Although it suits neither party to talk about it, the list of issues on which Labour and the Liberal Democrats agree is getting longer: a mansion tax; green energy and taxes; a boost to capital spending; more housebuilding; ending winter fuel payments for the richest pensioners; child care; immigration; the European Union; the European Convention on Human Rights; House of Lords reform.
Looking at the list, it is hard to imagine the Tories and Liberal Democrats forming another coalition after the next election and it looks much easier for Labour and the Liberal Democrats to hop into bed together. And yet appearances can be deceptive. The Liberal Democrats are trying to be “equidistant” from the two big parties, not cuddle up to Labour. Inevitably, their differences with the Tories are magnified by the media, while their attacks on Labour are largely ignored.
At their recent party conferences, two Coalition parties began the inevitable process of diverging ahead of the 2015 election.
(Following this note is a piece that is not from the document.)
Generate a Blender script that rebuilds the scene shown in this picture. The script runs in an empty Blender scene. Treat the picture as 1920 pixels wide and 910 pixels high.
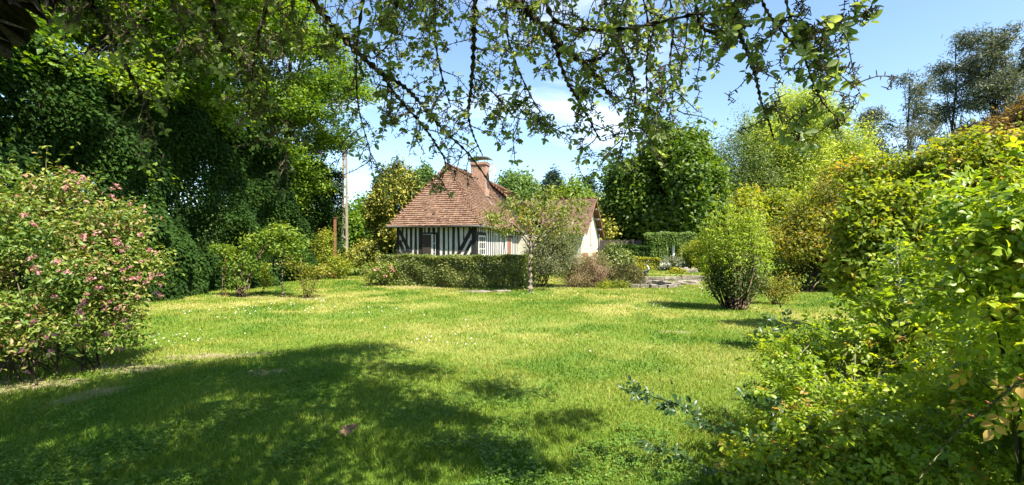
import bpy, math
import numpy as np
from mathutils import Vector

# ------------------------------------------------------------------ camera, sky, sun, exposure
S = bpy.context.scene
COL = S.collection
EYE, F, CU, CV = 1.55, 900.0, 960.0, 470.0          # eye height, focal length in photo pixels, vanishing row
cd = bpy.data.cameras.new('camera'); cam = bpy.data.objects.new('camera', cd); COL.objects.link(cam)
cam.location = (0, 0, EYE); cam.rotation_euler = (math.radians(90), 0, 0)
cd.sensor_width = 36; cd.lens = 36*F/1920; cd.shift_y = 15/1920; cd.clip_start = .05; cd.clip_end = 2000
S.camera = cam

SUN_AZ = np.array([.70, -.7141]); SUN_EL = math.radians(54)     # horizontal direction towards the sun
sd = bpy.data.lights.new('sun', 'SUN'); sun = bpy.data.objects.new('sun', sd); COL.objects.link(sun)
tosun = Vector((SUN_AZ[0]*math.cos(SUN_EL), SUN_AZ[1]*math.cos(SUN_EL), math.sin(SUN_EL)))
sun.rotation_euler = tosun.to_track_quat('Z', 'Y').to_euler()
sd.energy = 4.9; sd.angle = math.radians(.53); sd.color = (1, .93, .80)

W = bpy.data.worlds.new('World'); S.world = W; W.use_nodes = True
nt = W.node_tree; nt.nodes.clear()
def wn(t, **k):
    n = nt.nodes.new(t)
    for a, b in k.items(): setattr(n, a, b)
    return n
out = wn('ShaderNodeOutputWorld'); bg = wn('ShaderNodeBackground')
sky = wn('ShaderNodeTexSky', sky_type='NISHITA', sun_disc=False)
sky.sun_elevation = SUN_EL; sky.sun_rotation = math.atan2(SUN_AZ[0], SUN_AZ[1])
sky.air_density = 1.0; sky.dust_density = .35; sky.ozone_density = 1.0
tc = wn('ShaderNodeTexCoord'); mp = wn('ShaderNodeMapping')
mp.inputs['Location'].default_value = (.6, 2.6, .2); mp.inputs['Scale'].default_value = (1.2, 1.6, 5.0); mp.inputs['Rotation'].default_value = (.2, -.35, .2)
nz = wn('ShaderNodeTexNoise'); nz.inputs['Scale'].default_value = 1.7; nz.inputs['Detail'].default_value = 7
nz.inputs['Roughness'].default_value = .58; nz.inputs['Distortion'].default_value = .5
rp = wn('ShaderNodeValToRGB'); rp.color_ramp.elements[0].position = .53; rp.color_ramp.elements[1].position = .88
mx = wn('ShaderNodeMix', data_type='RGBA')
mx.inputs['B'].default_value = (9.5, 9.8, 10.2, 1)
mul = wn('ShaderNodeMath', operation='MULTIPLY'); mul.inputs[1].default_value = .55
L = nt.links
L.new(tc.outputs['Generated'], mp.inputs['Vector']); L.new(mp.outputs[0], nz.inputs['Vector'])
L.new(nz.outputs['Fac'], rp.inputs[0]); L.new(rp.outputs[0], mul.inputs[0]); L.new(mul.outputs[0], mx.inputs['Factor'])
tn = wn('ShaderNodeMix', data_type='RGBA', blend_type='MULTIPLY'); tn.inputs['Factor'].default_value = 1; tn.inputs['B'].default_value = (.97, 1.03, 1.06, 1)
L.new(sky.outputs[0], tn.inputs['A']); L.new(tn.outputs['Result'], mx.inputs['A']); L.new(mx.outputs['Result'], bg.inputs[0]); L.new(bg.outputs[0], out.inputs[0])
bg.inputs[1].default_value = .082

S.view_settings.view_transform = 'Standard'; S.view_settings.look = 'None'
S.view_settings.exposure = 1.78; S.view_settings.gamma = 1; S.view_settings.use_curve_mapping = False
S.render.engine = 'CYCLES'
cy = S.cycles
cy.max_bounces = 7; cy.diffuse_bounces = 4; cy.glossy_bounces = 2; cy.transmission_bounces = 5; cy.transparent_max_bounces = 4
cy.use_denoising = True; cy.caustics_reflective = False; cy.caustics_refractive = False
cy.sample_clamp_indirect = 6

# ------------------------------------------------------------------ helpers
def P(u, v, Y): return np.array([(u-CU)/F*Y, Y, EYE-(v-CV)/F*Y])
RN = lambda s: np.random.default_rng(s)
def unit(a):
    a = np.asarray(a, float); n = np.linalg.norm(a, axis=-1, keepdims=True); return a/np.maximum(n, 1e-9)

def tag(o, label=None, cat=None, group=None, kind=None):
    if label: o['label'] = label
    if cat: o['category'] = cat
    if group: o['group'] = group
    if kind: o['kind'] = kind
    return o
def thing(name, label, cat, loc=(0, 0, 0), group=None):
    o = bpy.data.objects.new(name, None); COL.objects.link(o); o.location = Vector([float(c) for c in loc])
    o.empty_display_size = .1
    return tag(o, label, cat, group)
def link(name, me, parent=None):
    o = bpy.data.objects.new(name, me); COL.objects.link(o)
    if parent is not None:
        o.parent = parent
        p = parent; off = Vector((0, 0, 0))
        while p is not None: off += p.location; p = p.parent
        o.location = -off                      # meshes are written in world coordinates
    return o
def mesh_np(name, V, faces_by_k, mat, tint=None, smooth=False):
    """faces_by_k: list of int arrays (n,k); tint: matching list of float arrays (n,)"""
    me = bpy.data.meshes.new(name)
    V = np.ascontiguousarray(V, np.float32); me.vertices.add(len(V)); me.vertices.foreach_set('co', V.ravel())
    idx = np.concatenate([f.ravel() for f in faces_by_k]).astype(np.int32)
    tot = np.concatenate([np.full(len(f), f.shape[1], np.int32) for f in faces_by_k])
    st = np.concatenate([[0], np.cumsum(tot)[:-1]]).astype(np.int32)
    me.loops.add(len(idx)); me.loops.foreach_set('vertex_index', idx)
    me.polygons.add(len(tot)); me.polygons.foreach_set('loop_start', st)
    if smooth: me.polygons.foreach_set('use_smooth', np.ones(len(tot), bool))
    if tint is not None:
        a = me.attributes.new('tint', 'FLOAT', 'FACE')
        a.data.foreach_set('value', np.concatenate(tint).astype(np.float32))
    me.materials.append(mat); me.update(calc_edges=True); me.validate()
    return me

class MB:
    """collects plain shapes and links them as one mesh"""
    def __init__(s): s.v = []; s.f = []; s.t = []; s.n = 0
    def add(s, V, Fs, t=.5):
        V = np.asarray(V, float)
        for f in Fs: s.f.append([i+s.n for i in f]); s.t.append(t)
        s.v.append(V); s.n += len(V)
    def box(s, o, a, b, c, t=.5):
        """box from corner o with edge vectors a, b, c"""
        o, a, b, c = [np.asarray(k, float) for k in (o, a, b, c)]
        s.add([o, o+a, o+a+b, o+b, o+c, o+a+c, o+a+b+c, o+b+c],
              [(0, 3, 2, 1), (4, 5, 6, 7), (0, 1, 5, 4), (1, 2, 6, 5), (2, 3, 7, 6), (3, 0, 4, 7)], t)
    def tube(s, pts, rad, n=6, t=.5, knob=0, rng=None):
        pts = np.asarray(pts, float); k = len(pts)
        rad = np.asarray(rad, float); rad = np.full(k, float(rad)) if rad.ndim == 0 else (np.linspace(rad[0], rad[1], k) if len(rad) == 2 else rad)
        tan = np.gradient(pts, axis=0); tan = unit(tan)
        ref = np.array([0, 0, 1.]) if abs(tan[0][2]) < .8 else np.array([1., 0, 0])
        rings = []
        for i in range(k):
            a = unit(np.cross(tan[i], ref)); b = np.cross(tan[i], a); ref = b if abs(np.dot(tan[i], b)) < .9 else ref
            ref = np.cross(a, tan[i]) * -1
            r = rad[i]
            if knob and rng is not None: r = r*(1+knob*(rng.random(n)-.4))
            else: r = np.full(n, r)
            th = np.arange(n)*2*math.pi/n
            rings.append(pts[i]+np.outer(np.cos(th)*r, a)+np.outer(np.sin(th)*r, b))
        Fs = []
        for i in range(k-1):
            for j in range(n):
                Fs.append((i*n+j, i*n+(j+1) % n, (i+1)*n+(j+1) % n, (i+1)*n+j))
        Fs.append(tuple(range(n))[::-1]); Fs.append(tuple((k-1)*n+j for j in range(n)))
        s.add(np.concatenate(rings), Fs, t)
    def build(s, name, mat, parent=None, smooth=False):
        me = bpy.data.meshes.new(name)
        me.from_pydata([tuple(p) for p in np.concatenate(s.v)], [], s.f)
        a = me.attributes.new('tint', 'FLOAT', 'FACE'); a.data.foreach_set('value', np.asarray(s.t, np.float32))
        if smooth: me.polygons.foreach_set('use_smooth', np.ones(len(me.polygons), bool))
        me.materials.append(mat); me.update()
        return link(name, me, parent)

def smooth_path(pts, n=4):
    """Catmull-Rom through the points"""
    p = np.asarray(pts, float)
    q = np.vstack([2*p[0]-p[1], p, 2*p[-1]-p[-2]]); o = []
    for i in range(len(p)-1):
        a, b, c, d = q[i:i+4]
        for t in np.arange(n)/n:
            o.append(.5*((2*b)+(-a+c)*t+(2*a-5*b+4*c-d)*t*t+(-a+3*b-3*c+d)*t**3))
    o.append(p[-1]); return np.array(o)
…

Thursday’s speech by Mr Clegg is a natural extension of that.
He sees no contradiction between defending the Coalition’s policy on education and saying how the Liberal Democrats would like to improve it by adding safeguards on standards to freedom for individual schools.
The Liberal Democrats are a little ahead of the Tories on the Coalition learning curve. After all, if the two parties agreed on everything, they would be one. This week’s disputes over education and green taxes remind us that they are very different. But the Liberal Democrats are not lurching to the left. They are staying in the centre.